La admiración nos despierta a la conciencia de la realidad. Decía Aristóteles que los primeros filósofos se admiraban ante los fenómenos más cercanos hasta llegar a plantearse la cuestión de la generación del universo. No es algo que se produzca a menudo; pronto se instala en nuestro modo de mirar la costumbre de creer que ya está todo aprendido, el descontento por no tener al alcance lo que desearíamos, el desagrado ante tantos aspectos que no nos gustan; pero en ocasiones aparece como un destello que nos detiene en el modo de observar y nos hace descubrir que existe el misterio.
Siempre recordaremos a alguna persona que despertó en nosotros admiración, quizá un científico, un actor, un profesor, y sobre todo, algún invitado a comer en casa. Alguien que aparecía como si hubiera llegado desde el extranjero, con algún regalo, otra manera de vestir, conversar o expresarse; nos advertía de que detrás de lo cotidiano había más; despertaba en nosotros deseo de conocer, a través de un aroma, un acento, algo que permitía vislumbrar la sombra futura proyectada desde allí y que nos mostraba lo que podríamos llegar a ser, un aperitivo de la conciencia de la vida. Todo aquello hablaba de realización.

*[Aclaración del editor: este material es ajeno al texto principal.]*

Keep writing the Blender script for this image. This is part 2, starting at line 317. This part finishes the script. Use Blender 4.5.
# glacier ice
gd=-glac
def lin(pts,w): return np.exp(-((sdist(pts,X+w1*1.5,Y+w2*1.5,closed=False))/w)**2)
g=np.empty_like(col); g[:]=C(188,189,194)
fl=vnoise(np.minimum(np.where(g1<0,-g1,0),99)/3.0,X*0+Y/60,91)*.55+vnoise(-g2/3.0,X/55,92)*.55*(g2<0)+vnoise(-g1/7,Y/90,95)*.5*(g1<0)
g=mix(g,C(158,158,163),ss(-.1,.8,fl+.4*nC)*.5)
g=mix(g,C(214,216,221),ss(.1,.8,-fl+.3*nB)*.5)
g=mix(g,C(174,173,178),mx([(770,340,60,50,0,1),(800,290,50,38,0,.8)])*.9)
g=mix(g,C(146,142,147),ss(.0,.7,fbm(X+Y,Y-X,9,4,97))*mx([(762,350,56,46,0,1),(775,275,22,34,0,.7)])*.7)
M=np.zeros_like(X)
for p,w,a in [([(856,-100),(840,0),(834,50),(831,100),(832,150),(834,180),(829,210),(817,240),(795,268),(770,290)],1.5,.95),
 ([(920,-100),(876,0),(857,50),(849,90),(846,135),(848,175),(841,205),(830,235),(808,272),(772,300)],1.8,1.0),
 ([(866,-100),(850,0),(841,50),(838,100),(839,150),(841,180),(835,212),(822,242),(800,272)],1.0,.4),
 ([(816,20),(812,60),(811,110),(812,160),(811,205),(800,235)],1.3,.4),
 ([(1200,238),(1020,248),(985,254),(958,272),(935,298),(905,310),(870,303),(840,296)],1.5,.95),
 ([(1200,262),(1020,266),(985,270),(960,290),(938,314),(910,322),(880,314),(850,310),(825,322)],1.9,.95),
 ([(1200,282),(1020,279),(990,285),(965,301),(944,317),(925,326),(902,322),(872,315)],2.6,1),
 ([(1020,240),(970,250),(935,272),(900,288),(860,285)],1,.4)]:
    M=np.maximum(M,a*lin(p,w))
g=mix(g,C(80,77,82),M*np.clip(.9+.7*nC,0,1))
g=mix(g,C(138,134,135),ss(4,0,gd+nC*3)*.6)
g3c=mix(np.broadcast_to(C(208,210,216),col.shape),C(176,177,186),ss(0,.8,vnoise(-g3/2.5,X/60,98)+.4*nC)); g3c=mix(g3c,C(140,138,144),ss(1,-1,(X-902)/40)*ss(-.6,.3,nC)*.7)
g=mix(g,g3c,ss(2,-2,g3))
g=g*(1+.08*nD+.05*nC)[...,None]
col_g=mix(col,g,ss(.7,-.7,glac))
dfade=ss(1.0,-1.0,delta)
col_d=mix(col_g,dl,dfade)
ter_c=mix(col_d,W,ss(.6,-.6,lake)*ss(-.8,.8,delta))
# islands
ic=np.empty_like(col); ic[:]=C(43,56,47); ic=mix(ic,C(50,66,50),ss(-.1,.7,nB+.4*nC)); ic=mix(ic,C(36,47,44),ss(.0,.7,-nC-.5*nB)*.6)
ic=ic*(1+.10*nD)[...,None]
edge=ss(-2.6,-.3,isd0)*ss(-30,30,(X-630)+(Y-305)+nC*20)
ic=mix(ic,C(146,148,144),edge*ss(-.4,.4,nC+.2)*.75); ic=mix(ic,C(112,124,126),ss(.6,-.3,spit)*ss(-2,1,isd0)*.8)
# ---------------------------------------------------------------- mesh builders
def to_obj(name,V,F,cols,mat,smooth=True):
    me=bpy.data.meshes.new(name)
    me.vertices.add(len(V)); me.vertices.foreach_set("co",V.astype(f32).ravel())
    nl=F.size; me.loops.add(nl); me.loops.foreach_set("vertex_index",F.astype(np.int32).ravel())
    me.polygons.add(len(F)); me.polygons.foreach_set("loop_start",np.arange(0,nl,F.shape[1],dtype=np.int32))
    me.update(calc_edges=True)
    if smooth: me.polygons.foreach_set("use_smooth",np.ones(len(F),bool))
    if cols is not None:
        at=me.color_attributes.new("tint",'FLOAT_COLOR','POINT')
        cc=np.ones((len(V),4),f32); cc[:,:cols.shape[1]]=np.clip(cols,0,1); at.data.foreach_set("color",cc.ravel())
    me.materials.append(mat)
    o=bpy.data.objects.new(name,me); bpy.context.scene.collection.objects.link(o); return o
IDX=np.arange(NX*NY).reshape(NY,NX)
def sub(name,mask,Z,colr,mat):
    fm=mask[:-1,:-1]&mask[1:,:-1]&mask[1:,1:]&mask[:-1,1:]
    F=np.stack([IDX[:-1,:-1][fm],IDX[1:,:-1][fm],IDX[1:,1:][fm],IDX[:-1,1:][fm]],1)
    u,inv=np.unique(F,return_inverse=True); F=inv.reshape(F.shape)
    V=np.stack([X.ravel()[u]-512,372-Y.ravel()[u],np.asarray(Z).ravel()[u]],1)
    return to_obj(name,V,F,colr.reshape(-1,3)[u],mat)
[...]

Resulta difícil definirla, pero se parece a una detención, a una ráfaga fugaz, como una cápsula subjetiva de concentración que nos llama a expandirnos. Los pájaros sorprenden en un amanecer con un lenguaje de esperanza, nos admiramos de que no se cansen de cantar a pesar de nuestra conciencia del desastre. Los niños la expresan con su mirada nueva. Los filósofos desarrollan su reflexión a partir de esa actitud consciente que les lleva a investigar, una vez descubierta la realidad -llámese «naturaleza» o «mundo» en un principio-, por oposición a la subjetividad dormida. Quizá al descubrir la nueva fruta que el abuelo colocaba en el aparador al llegar la primavera, y, en particular, a través de gestos que nos cogen desprevenidos y hablan de la contundencia de las cosas buenas.
La admiración es el origen del conocimiento y comparte con este principio de universalidad la humildad de la mirada que nos lleva a extasiarnos ante personas, objetos, acciones o gestos que tienen en común no solo belleza escondida, sino gérmenes de realidad, potencia de realización bien concentrada, para que el pensamiento -ahora despierto- se vaya desplegando mientras transcurren días que se nos muestran grises si recordamos el brillo, el fulgor de los instantes aleteando brillo ante lo admirado.